Consider the following family of functions \begin{equation} f_n(x)=\left\{\begin{array} \{ 0 & if\;x<0\\ nx & if\;0\leq x\leq 1/n\\ 1\;& if \;1/n<x \end{array}\right. \end{equation} defined for any $n\in\mathbb{N}$. Show that the weak derivative $fn'$ of $f_n$ satisfies \begin{equation} f_n'(x)=\left\{\begin{array} \{ 0 & if\;x<0\\ n & if\;0\leq x\leq 1/n\\ 0\;& if \;1/n<x \end{array}\right. \end{equation} Now, I know that $f$ admits a weak derivative of order $\alpha$ iff there exists a function $g$ such that $\forall$ $\phi\in C_{0}^{|\alpha|}(\Omega)$, $$\int_{\Omega}f\frac{\partial^{|\alpha|}\phi}{\partial x_1^{\alpha_1}\cdot\cdot\cdot\partial x_{N}^{\alpha_N}}dx=(-1)^{|\alpha|}\int_{\Omega}g\phi dx.$$ So to find $f_n'$, we let $\phi\in C_{0}^1([-1,1])$. We can define the domain $\Omega$ into two subdomains, $\Omega_1=[-1,0]$, and $\Omega_2=[0,1]$. Now if support of $\phi\subset\Omega_1$ then \begin{equation} \int_{\Omega}f\frac{\partial \phi}{\partial x}dx=\int_{-1}^{0}f\frac{\partial \phi}{\partial x}dx=0 \end{equation} And if support of $\phi\subset\Omega_1$ then we have \begin{equation} \int_{\Omega}f\frac{\partial \phi}{\partial x}dx=\int_{0}^{1}f\frac{\partial \phi}{\partial x}dx=\int_{0}^{1}\frac{\partial \phi}{\partial x}dx=\phi(1)-\phi(0)=0 \end{equation} Here I am not sure if the last line is justified, since $\phi\in C_{0}^1([-1,1])$, it should be that $\phi(1)=0$, but I am not sure about $\phi(0)$. As well, for the in between case $0\leq x\leq 1/n$, do I consider this case as $supp(\phi)\cap\Omega_1\neq0$ and $supp(\phi)\cap\Omega_2\neq0$? Or am I overcomplicating it, and should just consider the endpoints of the integral to be how $x$ is defined piecewise.

Answer 1

No you don't want to split $\Omega$ into two separate region.
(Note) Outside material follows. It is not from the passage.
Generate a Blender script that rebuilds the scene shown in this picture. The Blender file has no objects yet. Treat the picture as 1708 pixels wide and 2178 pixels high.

If $\phi \in C^\infty_0((-1,1))$ then the definition of $f_n$ and integration by parts give \begin{align*} \int_{-1}^1 f_n(x) \phi' (x) \,dx &= n\int_0^{1/n} x \phi '(x) \,dx+\int_{1/n}^1 \phi '(x) \,dx \\ &= -n\int_0^1 \phi (x) \,dx + n\big ( (1/n)\cdot \phi(1/n)-0\cdot \phi(0)\big ) + \phi(1)-\phi(1/n)\\ &=-n\int_0^{1/n} \phi (x) \,dx + \phi(1/n)-\phi(1/n) \\ &=-n\int_0^{1/n} \phi (x) \,dx \\ &= -\int_{-1}^1 g (x) \phi(x)\, dx \end{align*} where $$g(x) = \begin{cases} 0, &\text{if } -1<x<0 \\ n, &\text{if } 0\leqslant x<1/n \\ 0, &\text{if } 1/n\leqslant x<1. \end{cases} $$ Notice that the middle $\phi$ terms 'cancel out' which is important and is the reason why the weak derivative of $f_n$ exists (and equals $g$). If you try to replicate this proof to find the second order weak derivative of $f_n$, you will find that $\phi$ terms don't cancel out so $f_n$ is not twice weakly differentiable.